A hearing in the House of Representatives last week made headlines when Democratic members grilled U.S. Secretary of Education Betsy DeVos about her budget proposing huge cuts to programs—including Special Olympics, after-school programs, and special education—while calling for a double-digit increase for the department’s charter school grant program.
Referring to a new report, which I co-authored with Network for Public Education Executive Director Carol Burris, Congresswoman Rosa DeLauro, Democrat of Connecticut, told DeVos in the hearing, “This budget is full of cruel cuts to education programs, and it baffles me that you found room for a $60 million increase to the Charter School Program . . . especially when you consider recent reports of waste and abuse in the program.”
The report, titled “Asleep at the Wheel: How the Federal Charter Schools Program Recklessly Takes Taxpayers and Students for a Ride,” made big waves for a reason. It found that up to $1 billion awarded by the U.S. Department of Education Charter Schools Program—in more than 1,000 grants—was wasted on charter schools that never opened or opened for only brief periods before being shut down for mismanagement, poor performance, lack of enrollment, and fraud.
And while the report’s major findings are eye-popping, some of the details are perhaps even more disturbing:
- A Seattle private school that converted to a charter in order to obtain grant money only to flip back to a private school after the grant ran out a short time later, leaving ninety economically disadvantaged children scrambling to find a new school mid-year.
- Two Delaware charter schools were started by the same management firm that won multi-year grants two years apart from each other. One opened its doors but closed midyear, the second never opened at all.

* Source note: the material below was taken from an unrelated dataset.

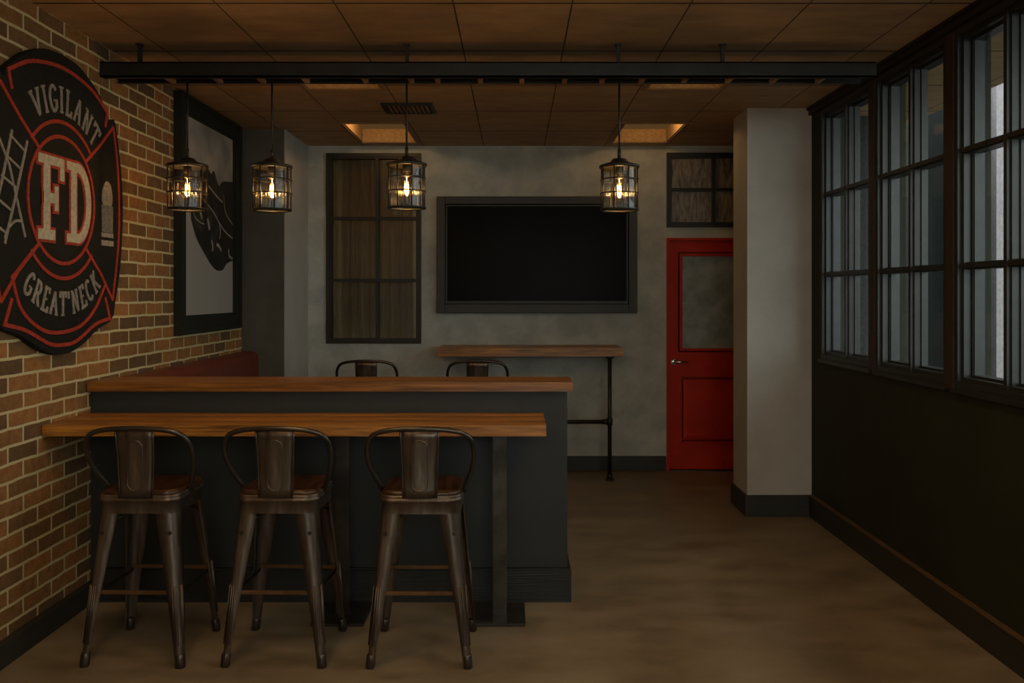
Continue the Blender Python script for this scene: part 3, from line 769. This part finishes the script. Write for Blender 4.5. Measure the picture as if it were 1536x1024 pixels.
# ------------------------------------------------------------------ plank table
tb = thing('bar_table', 'long thick plank bar table with steel posts, running from the brick wall', 'table', (0, 3.80, 0))
bm = bmesh.new(); nb = 5; tw = .405; yy = 0
for k in range(nb):
    w = tw / nb
    add_box(bm, XL + .003, .136, yy + .0012, yy + w - .0012, .873, .922 - .001 * (k % 2), mi=k % 2, bevel=.0025); yy += w
obj('tabletop', bm, [M['wood'], M['wood_b']], tb)
for x in (-.072, -.80):
    p = obj('post', boxes([(x - .032, x + .032, .205, .222, .012, .868), (x - .06, x + .06, .16, .27, .866, .873)]), M['gun_dark'], tb)
    obj('foot_plate', bx(x - .125, x + .117, .10, .375, 0, .014, bevel=.003), M['gun_dark'], p)

# ------------------------------------------------------------------ stools
def stool():
    t = thing('bar_stool', '', 'stool', (0, 0, 0), 0, 'tall metal bar stools with wooden seats')
    def lx(z): return .150 + (.204 - .150) * (1 - z / .66)
    for sx in (-1, 1):
        for sy in (-1, 1):
            bm = bmesh.new(); rings = []
            for z in [0, .02, .06, .12, .2, .3, .4, .5, .58, .63, .66]:
                f = z / .66
                w = .030 + .058 * f ** 1.25
                dd = .026 + .030 * f
                cxo, cyo = lx(z) + .006, lx(z) * .98 + .006           # outer corner
                # rounded L channel: outer skin and inner skin
                r = w * .55; th = .004
                outer = [(-w, 0), (-r, 0)] + [(-r + r * math.sin(a), -r + r * math.cos(a)) for a in (.35, .7, .87, 1.05, 1.3)] + [(0, -r), (0, -w)]
                inner = [(-th, -w), (-th, -r)] + [(-r + (r - th) * math.sin(a), -r + (r - th) * math.cos(a)) for a in (1.3, 1.05, .87, .7, .35)] + [(-r, -th), (-w, -th)]
                rings.append([(sx * (cxo + p), sy * (cyo + q), z) for p, q in outer + inner])
            loft(bm, rings, smooth=True)
            # pressed ribs near the bottom of the leg
            for k in range(3):
                off = -.012 - .008 * k
                P = [(sx * (lx(z) + .006 + off), sy * (lx(z) * .98 + .0075), z) for z in (.09, .2, .32)]
                add_tube(bm, P, .0018, 5)
                P = [(sx * (lx(z) + .0075), sy * (lx(z) * .98 + .006 + off), z) for z in (.09, .2, .32)]
                add_tube(bm, P, .0018, 5)
            lg = obj('leg', bm, M['gunmetal'], t)
            bm = bmesh.new()
            c0, c1 = lx(0) - .008, lx(.05) - .008
            def sq(c, h, z): return [(sx * (c + h * math.cos(2 * PI * k / 12)), sy * (c * .98 + h * math.sin(2 * PI * k / 12)), z) for k in range(12)]
            loft(bm, [sq(c0, .016, 0), sq(c0, .019, .006), sq(c1, .019, .05), sq(c1, .016, .055)])
            obj('rubber_foot', bm, M['gun_dark'], lg)
            if sy < 0:
                bm = bmesh.new(); z = .53
                add_tube(bm, [(sx * (lx(z) - .022), -(lx(z) * .98 + .002), z), (sx * (lx(z) - .022), -(lx(z) * .98 + .010), z)], .008, 10)
                obj('bolt', bm, M['gun_dark'], lg)
    # apron with an arched lower edge on every side, rounded corners
    def rsq(h, r, z, n=6):
        P = []
        for (cx, cyy, a0) in ((h - r, h - r, 0), (-h + r, h - r, 90), (-h + r, -h + r, 180), (h - r, -h + r, 270)):
            for k in range(n + 1):
                a = math.radians(a0 + 90 * k / n); P.append((cx + r * math.cos(a), cyy + r * math.sin(a), z))
        return P
    bm = bmesh.new(); loft(bm, [rsq(.163, .055, .608), rsq(.160, .055, .650), rsq(.166, .058, .655), rsq(.169, .06, .662), rsq(.166, .058, .668),
                                rsq(.163, .056, .670), rsq(.167, .058, .676), rsq(.163, .056, .683), rsq(.150, .05, .683), rsq(.150, .05, .62), rsq(.157, .052, .608), rsq(.163, .055, .608)], caps=False)
    obj('seat_pan', bm, M['gunmetal'], t)
    bm = bmesh.new(); loft(bm, [rsq(.158, .055, .676), rsq(.160, .056, .690), rsq(.155, .055, .698), rsq(.140, .05, .700), rsq(.10, .04, .696), rsq(.03, .015, .694)])
    obj('seat', bm, M['seatwood'], t)
    z = .292; c = lx(z) - .012
    for s in (-1, 1):
        tube = bmesh.new(); add_box(tube, -c, c, s * c - .004, s * c + .004, z - .009, z + .007, bevel=.002)
        obj('foot_rail', tube, M['rail'], t)
        tube = bmesh.new(); add_box(tube, s * c - .004, s * c + .004, -c, c, z - .022, z - .008, bevel=.002)
        obj('foot_rail', tube, M['gun_dark'], t)
    bm = bmesh.new(); q = lx(.56) - .015
    for s in (-1, 1):
        add_tube(bm, [(v.x, v.y, v.z) for v in catmull([(-q, -s * q, .555), (-q * .45, -s * q * .45, .590), (0, 0, .600 + .012 * s), (q * .45, s * q * .45, .590), (q, s * q, .555)], 4)], .006, 8)
    obj('cross_brace', bm, M['gun_dark'], t)
    # hoop
    Pr = [(.168, -.015, .668), (.178, -.045, .70), (.205, -.09, .77), (.218, -.125, .835), (.212, -.15, .89), (.185, -.168, .930), (.12, -.180, .950), (0, -.186, .957)]
    P = Pr + [(-x, y, zz) for x, y, zz in reversed(Pr[:-1])]
    bm = bmesh.new(); add_tube(bm, catmull(P, 5), .0105, 12)
    obj('back_hoop', bm, M['gun_dark'], t)
    bm = bmesh.new(); rings = []
    for k in range(9):
        f = k / 8; z = .672 + (.952 - .672) * f; y = -.166 - .018 * f + .010 * math.sin(PI * f); w = .066 + .010 * f
        row = []
        for i in range(9):
            u = -1 + i / 4; row.append((u * w, y - .006 * (1 - u * u), z))
        back = [(x, yy2 + .004, zz) for x, yy2, zz in reversed(row)]
        rings.append(row + back)
    loft(bm, rings)
    # pressed slot-shaped ridge
    P = []
    for a in range(0, 181, 20): P.append((.032 * math.cos(math.radians(a)), .88 + .028 * math.sin(math.radians(a))))
    for a in range(180, 361, 20): P.append((.032 * math.cos(math.radians(a)), .73 + .028 * math.sin(math.radians(a))))
    def ys(z, x): f = (z - .672) / .28; return -.166 - .018 * f + .010 * math.sin(PI * f) - .006 * (1 - (x / .07) ** 2) - .0005
    add_tube(bm, [(x, ys(z, x), z) for x, z in P], .0026, 6, closed=True)
    sp = obj('splat', bm, M['gunmetal'], t)
    bm = bmesh.new()
    for s in (-1, 1):
        add_tube(bm, [(s * (.067 + .010 * f), -.164 - .018 * f + .010 * math.sin(PI * f), .672 + .283 * f) for f in [k / 6 for k in range(7)]], .0045, 8)
    obj('splat_edge', bm, M['gun_dark'], sp)
    return t
sl = ['bar stool nearest the brick wall, drawn up to the plank table', 'middle one of the three bar stools at the plank table',
      'bar stool at the right end of the plank table, left of the flat steel post']
s0 = stool()
for i, (x, y, r) in enumerate(((-1.533, 3.675, -.03), (-.968, 3.675, -.02), (-.386, 3.665, 0))):
    s = s0 if i == 0 else dup(s0)
    s.location = (x, y, 0); s.rotation_euler = (0, 0, r); s['label'] = sl[i]
for x, y, r, l in ((-1.12, 6.68, 0, 'stool beyond the bar counter, below the tall back window, only its hoop back showing'),
                   (-.285, 6.68, 0, 'stool beyond the bar counter, beside the wall shelf under the television')):
    s = dup(s0, (x, y, 0), l); s.rotation_euler = (0, 0, r); s.scale = (1.04, 1.04, 1.04)

# ------------------------------------------------------------------ shelf table on the back wall
st = thing('shelf_table', 'narrow wooden wall shelf on black pipe legs below the television', 'shelf', (0, 6.93, 0))
bm = bmesh.new(); add_box(bm, -.62, .862, 0, YB - 6.93 - .003, .995, 1.066, bevel=.004)
obj('shelf_top', bm, M['wood'], st)
for x in (.758,):
    bm = bmesh.new(); add_tube(bm, [(x, .03, .012), (x, .03, .995)], .0165, 12); add_tube(bm, [(x, .03, .44), (x, .03, .50)], .023, 12)
    add_tube(bm, [(x, .03, .0), (x, .03, .012)], .036, 16); add_tube(bm, [(x, .03, .012), (x, .03, .05)], .022, 12); add_tube(bm, [(x, .03, .983), (x, .03, .995)], .034, 16)
    obj('pipe_leg', bm, M['black_metal'], st)
bm = bmesh.new(); add_tube(bm, [(-.02, .40, .47), (-.02, .05, .47), (0, .03, .47), (.758, .03, .47)], .0165, 12); add_tube(bm, [(.705, .03, .47), (.74, .03, .47)], .022, 12)
obj('pipe_stretcher', bm, M['black_metal'], st)

# ------------------------------------------------------------------ television
ts = thing('television_surround', 'wide charcoal box frame built round the television on the back wall', 'frame', (0, YB, 0))
x0, x1, z0, z1 = -.667, 1.034, 1.332, 2.322
s_ = 177.0
y_ = -.085
X0, X1, Z0, Z1 = -.66, 1.022, 1.336, 2.314
obj('frame', boxes([(X0, X0 + .07, y_, -.002, Z0, Z1), (X1 - .07, X1, y_, -.002, Z0, Z1), (X0 + .07, X1 - .07, y_, -.002, Z0, Z0 + .075), (X0 + .07, X1 - .07, y_, -.002, Z1 - .065, Z1)]), M['tv_frame'], ts, bevel=.004)
obj('back_panel', bx(X0 + .07, X1 - .07, -.02, -.002, Z0 + .07, Z1 - .06), M['tv_frame'], ts)
tv = thing('television', 'large switched-off black flat television set inside the charcoal frame', 'television', (0, YB - .02, 0))
a0, a1, c0_, c1_ = X0 + .076, X1 - .076, Z0 + .081, Z1 - .071
obj('casing', boxes([(a0, a0 + .012, -.05, 0, c0_, c1_), (a1 - .012, a1, -.05, 0, c0_, c1_), (a0 + .012, a1 - .012, -.05, 0, c0_, c0_ + .02), (a0 + .012, a1 - .012, -.05, 0, c1_ - .012, c1_), (a0 + .012, a1 - .012, -.02, 0, c0_ + .02, c1_ - .012)]), M['black_metal'], tv)
obj('screen', bx(a0 + .012, a1 - .012, -.044, -.02, c0_ + .02, c1_ - .012), M['screen'], tv)

# ------------------------------------------------------------------ light
wd = bpy.data.worlds.new('World'); SC.world = wd; wd.use_nodes = True
bg = wd.node_tree.nodes['Background']; bg.inputs['Color'].default_value = (.78, .83, .84, 1); bg.inputs['Strength'].default_value = 4.7

lamp_point('fill_light', (-.9, -.5, 1.95), 17, (1, .62, .27), .25)  # added warm fill behind the viewer, no fixture there
lamp_point('fill_light', (.9, -.5, 1.95), 17, (1, .62, .27), .25)

for x, y in coffers[4:]:  # fill light in the added recesses over the viewer
    l = bpy.data.lights.new('coffer_lamp', 'AREA'); l.shape = 'RECTANGLE'; l.size = CW - .05; l.size_y = CL * .75 - .05
    l.energy = 9; l.color = (1, .66, .33)
    o = bpy.data.objects.new('coffer_lamp', l); COL.objects.link(o); o.location = (x + CW / 2, y + CL * .375, H + .06)

for x, y in coffers[:4]:
    lamp_point('recess_light', (x + CW / 2, y + .22, H + .075), 3.6 if y > 6 else .6, (1, .58, .22), .03)

cam = bpy.data.cameras.new('camera'); co = bpy.data.objects.new('camera', cam); COL.objects.link(co)
co.location = (0, 0, 1.5); co.rotation_euler = (PI / 2, 0, 0)
cam.sensor_width = 36; cam.lens = 1300 / 1536 * 36
cam.shift_x = -5 / 1536; cam.shift_y = -72 / 1536
cam.clip_start = .05
SC.camera = co
SC.view_settings.view_transform = 'Standard'; SC.view_settings.look = 'None'
SC.view_settings.gamma = 1; SC.view_settings.exposure = 0
SC.cycles.max_bounces = 8; SC.cycles.transparent_max_bounces = 16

- A Hawaii charter that won a grant in 2016 has yet to open, find a location, or complete the authorization process. Its website continues to say it is accepting new enrollees, but when I emailed the school to enquire how many students had enrolled, I did not receive a reply.
Some of the worst financial malfeasance occurred when federal grants went to state education agencies that turned the award money over to individual charters. Here again, hundreds of the schools that received grant money never opened or opened then quickly closed.

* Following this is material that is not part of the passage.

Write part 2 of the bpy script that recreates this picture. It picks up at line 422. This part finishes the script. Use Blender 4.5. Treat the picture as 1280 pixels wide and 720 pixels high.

Some of the worst financial malfeasance occurred when federal grants went to state education agencies that turned the award money over to individual charters.

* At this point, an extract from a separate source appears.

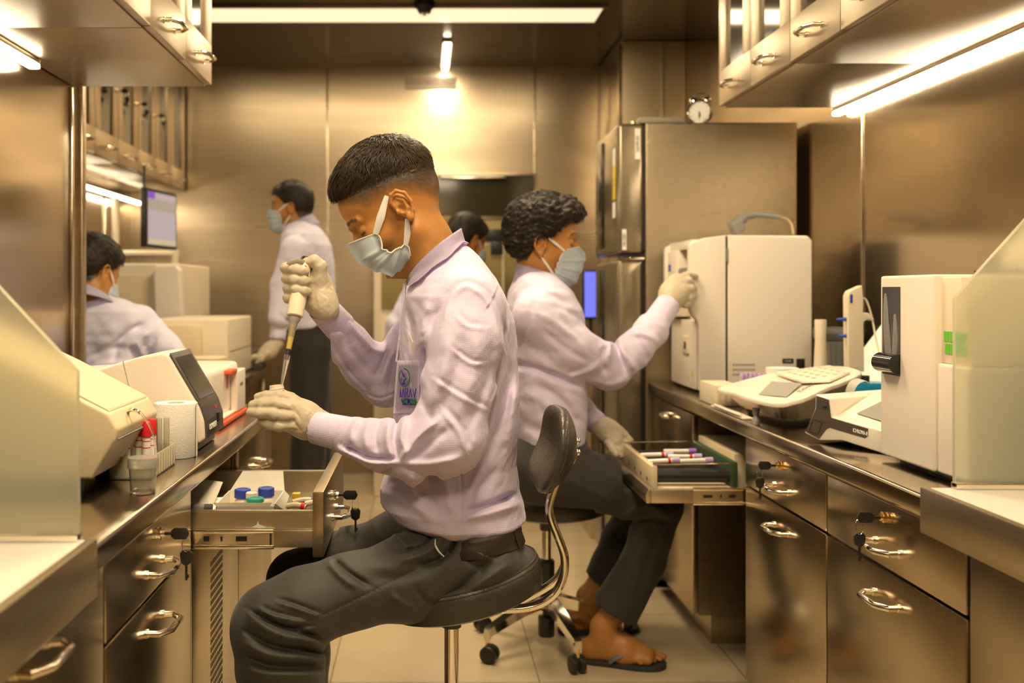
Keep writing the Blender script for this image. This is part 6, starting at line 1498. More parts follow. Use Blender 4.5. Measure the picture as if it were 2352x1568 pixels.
# ------------------------------------------------------------------ stools
def stool(label, c, zs, tilt, rot0, rseat=.162, back=None, castz=True, group=None):
    """c: post x, y; zs: height of the seat centre; tilt: lean of the seat towards -X (degrees)"""
    cx_, cy_ = c; t = thing('stool', label, 'stool', (cx_, cy_, 0), group)
    q = Matrix.Rotation(R(-tilt), 3, 'Y'); sc_ = Vector((cx_ + .025, cy_, zs))
    ax_ = tuple(q @ Vector((0, 0, 1))); th = .070
    pr = [(0, -th / 2), (rseat * .86, -th / 2), (rseat * .97, -th * .38), (rseat, -th * .1), (rseat, th * .18), (rseat * .975, th * .36), (rseat * .93, th * .45), (rseat * .80, th / 2), (0, th * .54)]
    st_ = MB().lathe(pr, sc_, ax_, 64).build('seat', M['leather'], t)
    pi = MB(); pi.tube([sc_ + q @ Vector((rseat * .965 * math.cos(a), rseat * .965 * math.sin(a), th * .40)) for a in [i * 2 * math.pi / 64 for i in range(64)]], .0022, 6, closed=True); pi.tube([sc_ + q @ Vector((rseat * .985 * math.cos(a), rseat * .985 * math.sin(a), th * .30)) for a in [i * 2 * math.pi / 64 for i in range(64)]], .0012, 6, closed=True)
    pi.build('piping', M['leather'], st_)
    zb = zs - th / 2 - .04
    MB().lathe([(.055, .012), (.052, .0), (.022, -.004), (.020, -.03)], (cx_, cy_, zb + .018), n=24).build('mount', M['dgrey'], t)
    MB().cyl((cx_, cy_, .27), (cx_, cy_, zb), .0145, n=24).build('post', M['chrome'], t)
    MB().lathe([(.024, .125), (.026, .13), (.026, .27), (.022, .275), (.0145, .278)], (cx_, cy_, 0), n=24).build('post_sleeve', M['black'], t)
    MB().lathe([(.0, .035), (.024, .035), (.026, .04), (.026, .095), (.012, .098), (.012, .12), (.032, .122), (.034, .165), (.024, .17)], (cx_, cy_, 0), n=28).build('hub', M['black'], t)
    for i in range(5):
        a = R(rot0 + 72 * i); d = Vector((math.cos(a), math.sin(a), 0)); o = Vector((cx_, cy_, 0)); sdv = Vector((-d.y, d.x, 0))
        arm = MB(); rows = []
        for k_, (rr_, z0, z1, w_) in enumerate(((.025, .13, .168, .020), (.10, .118, .150, .018), (.19, .092, .118, .015), (.225, .080, .106, .013), (.238, .066, .098, .011), (.240, .062, .080, .010))):
            rows.append([o + d * rr_ + sdv * w_ + Vector((0, 0, z0)), o + d * rr_ + sdv * w_ + Vector((0, 0, z1)), o + d * rr_ - sdv * w_ + Vector((0, 0, z1)), o + d * rr_ - sdv * w_ + Vector((0, 0, z0))])
        arm.grid(rows, close_u=True); arm.bm.faces.new([v for v in list(arm.bm.verts)[-4:]])
        ao = arm.build('leg', M['chrome'], t)
        MB().cyl(o + d * .235 + Vector((0, 0, .05)), o + d * .235 + Vector((0, 0, .075)), .006, n=12).build('stem', M['brass'], ao)
        ca = a + 1.1 + i; cdir = Vector((math.cos(ca), math.sin(ca), 0)); cs = Vector((-cdir.y, cdir.x, 0)); cc = o + d * .235 + cdir * .008 + Vector((0, 0, .0265))
        cm = MB()
        for s_ in (-1, 1): cm.lathe([(.004, 0), (.024, 0), (.0262, .003), (.0262, .013), (.024, .016), (.0, .018)], cc + cs * (.005 * s_), tuple(cs * s_), 24)
        cm.box(cc + Vector((-.012, -.012, .008)), cc + Vector((.012, .012, .028)), .004); cm.build('caster', M['black'], ao)
    if back: back(t, sc_)
    return t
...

In California, the state with the most charter schools, between 2004 and 2014, 306 schools that received direct or indirect federal funding closed or never opened, 111 closed within a year, and 75 never opened at all—a 39 percent failure rate. The cost to taxpayers was more than $108 million.
Of the charter schools in Michigan that received federal money, at least twenty-seven never opened. Many more opened and quickly closed, and of the schools that managed to stay open, we found troubling results, including a grant recipient that received $110,000 in federal funds but is actually a Baptist Church.
In Idaho, federal grants totaling more than $21.6 million included more than $2.3 million going to schools that never opened or closed after brief periods of service. A state commission imposed a range of academic sanctions on thirteen of the twenty-five charter schools up for renewal in the state. Of those thirteen schools, nine had received federal grants.
Many of the problems we documented owe to the slipshod process the Charter Schools Program uses to review grant applications. Our review often found contradictions between the information provided by applicants and publicly available data. Numerous applications cherry-picked or massaged achievement and/or demographic data that reviewers never bothered to fact-check. And very few applicants bothered to provide evidence their schools were actually needed by the surrounding community.
The role of the grant application reviewers is also shrouded in mystery. Reviewers are not publicly identified, the primary criterion for a reviewer is having “a solid understanding of the ‘charter school movement,’” and reviewers are instructed to score each application “based only on information included in the particular application.”
DeVos praised the planned increase for the charter grant program as a step forward for “education freedom.”
The Department of Education’s own Office of the Inspector General has conducted several audits of the Charter Schools Program, and has warned the department that federal funds going to charter schools are at risk. The OIG report noted that DeVos’s department “did not consider charter school closures a risk to federal funds.” In other words, she denies the problem even exists.
Defending against scathing criticisms from Representative DeLauro and the other Democrats at the hearing, DeVos acknowledged that waste and fraud in the charter grant program had been around for “some time.” But when asked by the members of the House subcommittee what her department was doing to retrieve some of the money, she couldn’t provide a response.
In the meantime, the 13.6 percent boost DeVos and Trump want to give to charters in their current Department of Education budget proposal, is a sharp contrast to the enormous $8.5 billion they propose to cut to the rest of the federal government’s education outlays.
DeVos praised the planned increase for the charter grant program as a step forward for “education freedom.” But our report reveals that increasing federal funds for this program would likely perpetuate more fraud.
What’s needed instead is a moratorium on any new grants coming from the federal Charter Schools Program and a thorough audit of money that has been spent. DeVos needs to account for her reckless administration of this program, and be held responsible.